* Dataset content:
****************************************

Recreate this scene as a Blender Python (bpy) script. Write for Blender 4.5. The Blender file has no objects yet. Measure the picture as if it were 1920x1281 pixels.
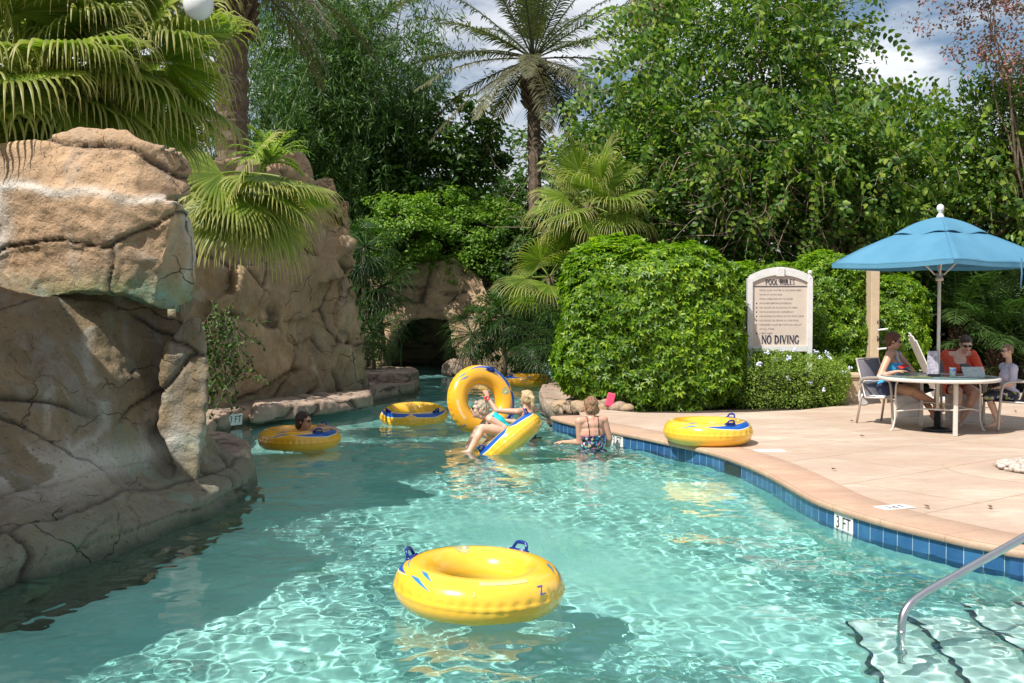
import bpy, bmesh, math, random
import numpy as np
from mathutils import Vector, Matrix, noise as mnoise
from mathutils.geometry import tessellate_polygon
sc = bpy.context.scene
C = sc.collection
PI = math.pi
# ------------------------------------------------------------------ camera
H_CAM = 1.9; FPX = 2000.0; TILT = math.atan(70.5 / FPX)
cam = bpy.data.cameras.new('camera'); cam_o = bpy.data.objects.new('camera', cam); C.objects.link(cam_o); sc.camera = cam_o
cam.sensor_width = 36; cam.lens = FPX / 1920 * 36; cam.clip_end = 2000; cam.clip_start = .05
cam_o.location = (0, 0, H_CAM); cam_o.rotation_euler = (PI/2 - TILT, 0, 0)
# ------------------------------------------------------------------ world
SUN = Vector((-.42, -.43, .80)).normalized()
w = bpy.data.worlds.new('World'); sc.world = w; w.use_nodes = True
nt = w.node_tree; N = nt.nodes; LK = nt.links
bg = N['Background']; bg.inputs[1].default_value = .075
sky = N.new('ShaderNodeTexSky'); sky.sky_type = 'NISHITA'; sky.sun_disc = False
sky.sun_elevation = math.asin(SUN.z); sky.sun_rotation = math.atan2(SUN.x, SUN.y)
tc = N.new('ShaderNodeTexCoord'); mp = N.new('ShaderNodeMapping'); mp.inputs['Scale'].default_value = (1, 1, 2.4)
mp.inputs['Location'].default_value = (.35, .2, .1)
nz = N.new('ShaderNodeTexNoise'); nz.inputs['Scale'].default_value = 3.1; nz.inputs['Detail'].default_value = 9; nz.inputs['Roughness'].default_value = .55
cr = N.new('ShaderNodeValToRGB'); cr.color_ramp.elements[0].position = .44; cr.color_ramp.elements[1].position = .54
nz2 = N.new('ShaderNodeTexNoise'); nz2.inputs['Scale'].default_value = 6; nz2.inputs['Detail'].default_value = 6
cr2 = N.new('ShaderNodeValToRGB'); cr2.color_ramp.elements[0].position = .35; cr2.color_ramp.elements[1].position = .65
cr2.color_ramp.elements[0].color = (4.6, 5.2, 6.4, 1); cr2.color_ramp.elements[1].color = (10.5, 10.8, 11.2, 1)
mx = N.new('ShaderNodeMix'); mx.data_type = 'RGBA'
LK.new(tc.outputs['Generated'], mp.inputs[0]); LK.new(mp.outputs[0], nz.inputs[0]); LK.new(mp.outputs[0], nz2.inputs[0])
LK.new(nz.outputs[0], cr.inputs[0]); LK.new(nz2.outputs[0], cr2.inputs[0]); LK.new(cr.outputs[0], mx.inputs[0])
LK.new(sky.outputs[0], mx.inputs[6]); LK.new(cr2.outputs[0], mx.inputs[7]); LK.new(mx.outputs[2], bg.inputs[0])
# ------------------------------------------------------------------ sun
sl = bpy.data.lights.new('sun', 'SUN'); sl.energy = 5.0; sl.angle = math.radians(.5); sl.color = (1, .95, .87)
sl.cycles.is_caustics_light = True
so = bpy.data.objects.new('sun', sl); C.objects.link(so); so.rotation_euler = SUN.to_track_quat('Z', 'Y').to_euler()
sc.view_settings.view_transform = 'Standard'; sc.view_settings.look = 'None'; sc.view_settings.exposure = 0.4; sc.view_settings.gamma = 1
sc.cycles.max_bounces = 10; sc.cycles.transparent_max_bounces = 12; sc.cycles.sample_clamp_indirect = 6; sc.cycles.use_denoising = True
# ------------------------------------------------------------------ pixel helpers (photo pixels, 1920 wide)
_f = np.array([0, math.cos(TILT), -math.sin(TILT)]); _u = np.array([0, math.sin(TILT), math.cos(TILT)]); _r = np.array([1., 0, 0])
_c = np.array([0, 0, H_CAM])
def ray(px, py): return _f*FPX + _r*(px-960) + _u*(640.5-py)
def at(px, py, Y):
    d = ray(px, py); return _c + d*(Y/d[1])
def G(px, py, z=0.):
    d = ray(px, py); return _c + d*((z-H_CAM)/d[2])
def proj(p):
    q = np.asarray(p, float) - _c; k = FPX/(q@_f); return 960 + (q@_r)*k, 640.5 - (q@_u)*k
# ------------------------------------------------------------------ numpy noise
def _hash(i, j, k, s):
    n = (i*73856093 ^ j*19349663 ^ k*83492791 ^ (s*2654435761 & 0x7fffffff)) & 0x7fffffff
    n = (n ^ (n >> 13)) * 1274126177 & 0x7fffffff
    n = (n ^ (n >> 16)) * 668265263 & 0x7fffffff
    return ((n ^ (n >> 15)) & 0xffffff) / float(0xffffff)
def vnoise(P, s=0):
    P = np.asarray(P, float); I = np.floor(P).astype(np.int64); Fr = P - I; Fr = Fr*Fr*(3-2*Fr)
    r = 0
    for a in (0, 1):
        for b in (0, 1):
            for c in (0, 1):
                wgt = (Fr[:, 0] if a else 1-Fr[:, 0])*(Fr[:, 1] if b else 1-Fr[:, 1])*(Fr[:, 2] if c else 1-Fr[:, 2])
                r = r + wgt*_hash(I[:, 0]+a, I[:, 1]+b, I[:, 2]+c, s)
    return r*2-1
def fbm(P, s=0, o=4):
    r = 0; a = 1.; t = 0
    for k in range(o):
        r = r + a*vnoise(P*2**k + 17.3*k, s+k); t += a; a *= .5
    return r/t
def voro(P, s=0):
    P = np.asarray(P, float); I = np.floor(P).astype(np.int64)
    f1 = np.full(len(P), 9.); f2 = f1.copy(); id1 = np.zeros(len(P))
    for a in (-1, 0, 1):
        for b in (-1, 0, 1):
            for c in (-1, 0, 1):
                J = I + (a, b, c)
                q = J + np.stack([_hash(J[:, 0], J[:, 1], J[:, 2], s+t) for t in (1, 2, 3)], 1)
                d = np.linalg.norm(q-P, axis=1); h = _hash(J[:, 0], J[:, 1], J[:, 2], s+9)
                m = d < f1; f2 = np.where(m, f1, np.minimum(f2, d)); id1 = np.where(m, h, id1); f1 = np.where(m, d, f1)
    return f1, f2, id1
def nrm(a): return a/np.maximum(np.linalg.norm(a, axis=-1, keepdims=True), 1e-9)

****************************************

* What is asked: Repeat all the data as it stands, dropping any images it holds.

* Complete output:
Recreate this scene as a Blender Python (bpy) script. Write for Blender 4.5. The Blender file has no objects yet. Measure the picture as if it were 1920x1281 pixels.
import bpy, bmesh, math, random
import numpy as np
from mathutils import Vector, Matrix, noise as mnoise
from mathutils.geometry import tessellate_polygon
sc = bpy.context.scene
C = sc.collection
PI = math.pi
# ------------------------------------------------------------------ camera
H_CAM = 1.9; FPX = 2000.0; TILT = math.atan(70.5 / FPX)
cam = bpy.data.cameras.new('camera'); cam_o = bpy.data.objects.new('camera', cam); C.objects.link(cam_o); sc.camera = cam_o
cam.sensor_width = 36; cam.lens = FPX / 1920 * 36; cam.clip_end = 2000; cam.clip_start = .05
cam_o.location = (0, 0, H_CAM); cam_o.rotation_euler = (PI/2 - TILT, 0, 0)
# ------------------------------------------------------------------ world
SUN = Vector((-.42, -.43, .80)).normalized()
w = bpy.data.worlds.new('World'); sc.world = w; w.use_nodes = True
nt = w.node_tree; N = nt.nodes; LK = nt.links
bg = N['Background']; bg.inputs[1].default_value = .075
sky = N.new('ShaderNodeTexSky'); sky.sky_type = 'NISHITA'; sky.sun_disc = False
sky.sun_elevation = math.asin(SUN.z); sky.sun_rotation = math.atan2(SUN.x, SUN.y)
tc = N.new('ShaderNodeTexCoord'); mp = N.new('ShaderNodeMapping'); mp.inputs['Scale'].default_value = (1, 1, 2.4)
mp.inputs['Location'].default_value = (.35, .2, .1)
nz = N.new('ShaderNodeTexNoise'); nz.inputs['Scale'].default_value = 3.1; nz.inputs['Detail'].default_value = 9; nz.inputs['Roughness'].default_value = .55
cr = N.new('ShaderNodeValToRGB'); cr.color_ramp.elements[0].position = .44; cr.color_ramp.elements[1].position = .54
nz2 = N.new('ShaderNodeTexNoise'); nz2.inputs['Scale'].default_value = 6; nz2.inputs['Detail'].default_value = 6
cr2 = N.new('ShaderNodeValToRGB'); cr2.color_ramp.elements[0].position = .35; cr2.color_ramp.elements[1].position = .65
cr2.color_ramp.elements[0].color = (4.6, 5.2, 6.4, 1); cr2.color_ramp.elements[1].color = (10.5, 10.8, 11.2, 1)
mx = N.new('ShaderNodeMix'); mx.data_type = 'RGBA'
LK.new(tc.outputs['Generated'], mp.inputs[0]); LK.new(mp.outputs[0], nz.inputs[0]); LK.new(mp.outputs[0], nz2.inputs[0])
LK.new(nz.outputs[0], cr.inputs[0]); LK.new(nz2.outputs[0], cr2.inputs[0]); LK.new(cr.outputs[0], mx.inputs[0])
LK.new(sky.outputs[0], mx.inputs[6]); LK.new(cr2.outputs[0], mx.inputs[7]); LK.new(mx.outputs[2], bg.inputs[0])
# ------------------------------------------------------------------ sun
sl = bpy.data.lights.new('sun', 'SUN'); sl.energy = 5.0; sl.angle = math.radians(.5); sl.color = (1, .95, .87)
sl.cycles.is_caustics_light = True
so = bpy.data.objects.new('sun', sl); C.objects.link(so); so.rotation_euler = SUN.to_track_quat('Z', 'Y').to_euler()
sc.view_settings.view_transform = 'Standard'; sc.view_settings.look = 'None'; sc.view_settings.exposure = 0.4; sc.view_settings.gamma = 1
sc.cycles.max_bounces = 10; sc.cycles.transparent_max_bounces = 12; sc.cycles.sample_clamp_indirect = 6; sc.cycles.use_denoising = True
# ------------------------------------------------------------------ pixel helpers (photo pixels, 1920 wide)
_f = np.array([0, math.cos(TILT), -math.sin(TILT)]); _u = np.array([0, math.sin(TILT), math.cos(TILT)]); _r = np.array([1., 0, 0])
_c = np.array([0, 0, H_CAM])
def ray(px, py): return _f*FPX + _r*(px-960) + _u*(640.5-py)
def at(px, py, Y):
    d = ray(px, py); return _c + d*(Y/d[1])
def G(px, py, z=0.):
    d = ray(px, py); return _c + d*((z-H_CAM)/d[2])
def proj(p):
    q = np.asarray(p, float) - _c; k = FPX/(q@_f); return 960 + (q@_r)*k, 640.5 - (q@_u)*k
# ------------------------------------------------------------------ numpy noise
def _hash(i, j, k, s):
    n = (i*73856093 ^ j*19349663 ^ k*83492791 ^ (s*2654435761 & 0x7fffffff)) & 0x7fffffff
    n = (n ^ (n >> 13)) * 1274126177 & 0x7fffffff
    n = (n ^ (n >> 16)) * 668265263 & 0x7fffffff
    return ((n ^ (n >> 15)) & 0xffffff) / float(0xffffff)
def vnoise(P, s=0):
    P = np.asarray(P, float); I = np.floor(P).astype(np.int64); Fr = P - I; Fr = Fr*Fr*(3-2*Fr)
    r = 0
    for a in (0, 1):
        for b in (0, 1):
            for c in (0, 1):
                wgt = (Fr[:, 0] if a else 1-Fr[:, 0])*(Fr[:, 1] if b else 1-Fr[:, 1])*(Fr[:, 2] if c else 1-Fr[:, 2])
                r = r + wgt*_hash(I[:, 0]+a, I[:, 1]+b, I[:, 2]+c, s)
    return r*2-1
def fbm(P, s=0, o=4):
    r = 0; a = 1.; t = 0
    for k in range(o):
        r = r + a*vnoise(P*2**k + 17.3*k, s+k); t += a; a *= .5
    return r/t
def voro(P, s=0):
    P = np.asarray(P, float); I = np.floor(P).astype(np.int64)
    f1 = np.full(len(P), 9.); f2 = f1.copy(); id1 = np.zeros(len(P))
    for a in (-1, 0, 1):
        for b in (-1, 0, 1):
            for c in (-1, 0, 1):
                J = I + (a, b, c)
                q = J + np.stack([_hash(J[:, 0], J[:, 1], J[:, 2], s+t) for t in (1, 2, 3)], 1)
                d = np.linalg.norm(q-P, axis=1); h = _hash(J[:, 0], J[:, 1], J[:, 2], s+9)
                m = d < f1; f2 = np.where(m, f1, np.minimum(f2, d)); id1 = np.where(m, h, id1); f1 = np.where(m, d, f1)
    return f1, f2, id1
def nrm(a): return a/np.maximum(np.linalg.norm(a, axis=-1, keepdims=True), 1e-9)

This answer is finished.